Fidelidad y perseverancia
Ante todo, en este camino de la oración, tenemos que luchar por la fidelidad. Lo que importa no es conseguir una oración hermosa y gratificante, con ideas geniales o sentimientos profundos… lo que importa es la oración fiel y perseverante.
No tenemos que fijarnos en la calidad de la oración, sino principalmente en la fidelidad en la oración, porque la calidad va a ser fruto de la fidelidad.
Un rato de oración árida, pobre, distraída, relativamente corta, pero mantenida fielmente todos los días, es más valiosa y será mucho más fecunda para nuestro avance, que las largas oraciones inflamadas, hechas de tarde en tarde cuando las circunstancias son favorables.

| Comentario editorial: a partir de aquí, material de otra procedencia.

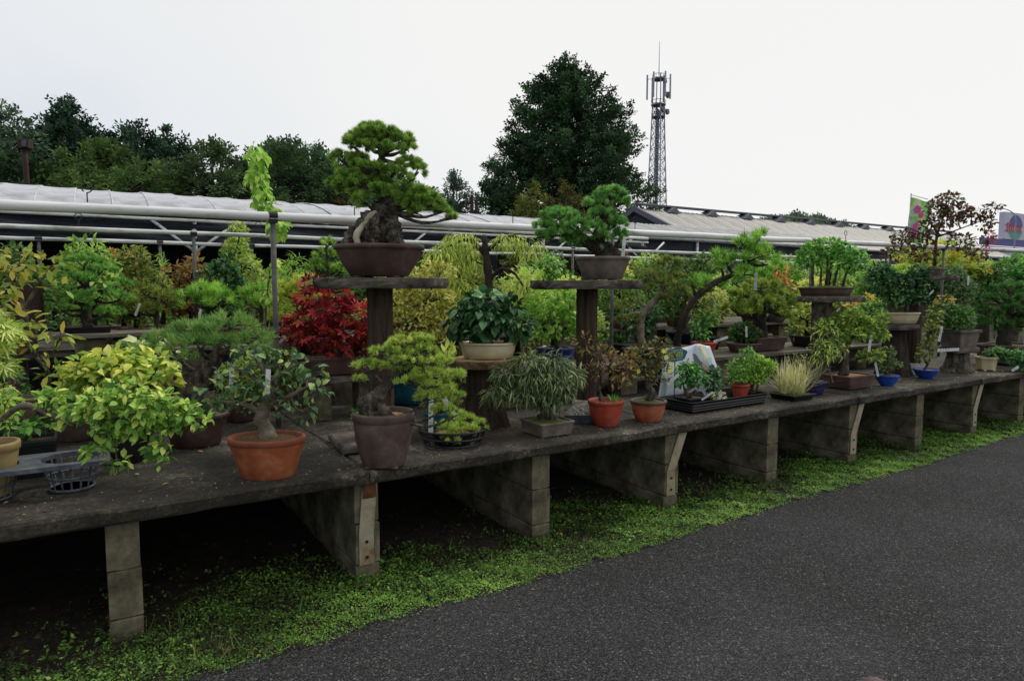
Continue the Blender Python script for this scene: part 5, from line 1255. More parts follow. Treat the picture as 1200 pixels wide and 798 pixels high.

Por eso, la primera batalla que tenemos que ganar, después de la decisión de comprometernos a rezar seriamente…, es la batalla de la fidelidad a toda costa, según el plan y el ritmo que hayamos fijado. Y no es una batalla fácil. Ya sabemos quien anda detrás impidiendo esa fidelidad, porque conoce el riesgo de que las almas se le escapen por este medio, o de que algún día se le van a escapar, por eso se empeña más que en cualquier otra cosa, en alejarnos de la oración.
Entonces, vale más una oración pobre, pero regular y fiel, que unos momentos de oración sublimes pero esporádicos.
La oración, en definitiva, no es otra cosa que un ejercicio de amor de Dios. Y para nosotros, que vivimos inmersos en el ritmo del tiempo, no hay amor verdadero sin fidelidad. ¿Cómo vamos a pretender amar a Dios si no somos fieles a la cita de la oración?
Pureza de intención
Es otra actitud interior esencial. Limpio de corazón no es el que no tiene nada de que arrepentirse, sino que es el que tiene la sincera intención de olvidarse de sí mismo para agradar a Dios en todo lo que hace, de vivir para Él y no para sí mismo.
Si nos buscamos a nosotros mismos, nuestra propia alegría, vamos a abandonar la oración apenas nos resulte difícil, árida o cuando no tengamos satisfacción o el gusto que esperábamos.
Por eso, no tenemos que rezar para deleitarnos nosotros o por los beneficios que da la oración, ¡incluso aunque de hecho esos beneficios sean inmensos!... sino que tenemos que rezar principalmente para agradar a Dios, porque Él nos lo pide. Tenemos que rezar no para nuestro gozo sino para el gozo de Dios.
Esta pureza de intención es exigente, es cierto, pero también libera y nos apacigua. Cuando nuestra oración “no funcione”, no tenemos que inquietarnos, sino consolarnos sabiendo que ¡lo que cuenta es el dar nuestro tiempo a Dios gratuitamente, y proporcionarle una alegría!
El demonio intentará descorazonarnos con este argumento: ¿cómo pretendes que tu oración sea grata a Dios en medio de tu miseria y tus defectos?
La respuesta que tenemos que darle está basada en el núcleo del Evangelio, y que Santa Teresa nos recuerda: “El hombre no agrada a Dios por sus méritos y sus virtudes, sino ante todo por la confianza sin límites que tiene en su misericordia”...
Si te gustó todo lo que leíste, te invito a profundizarlo en el libro “Tiempo para Dios”, porque todo lo saqué de ahí. No te lo quise decir antes, para que por no bancarte el spoiler dejes de leer jajaja, de todos modos, yo solo te conté unos pocos puntos, el libro realmente es muy clarificador, y muy útil para poner bien los cimientos de nuestra vida de piedad. Espero puedas leerlo.
¡Dios te bendiga!
Perseveremos en los buenos deseos y en la confianza: Dios mismo pondrá en nosotros el amor con el que podremos amarle.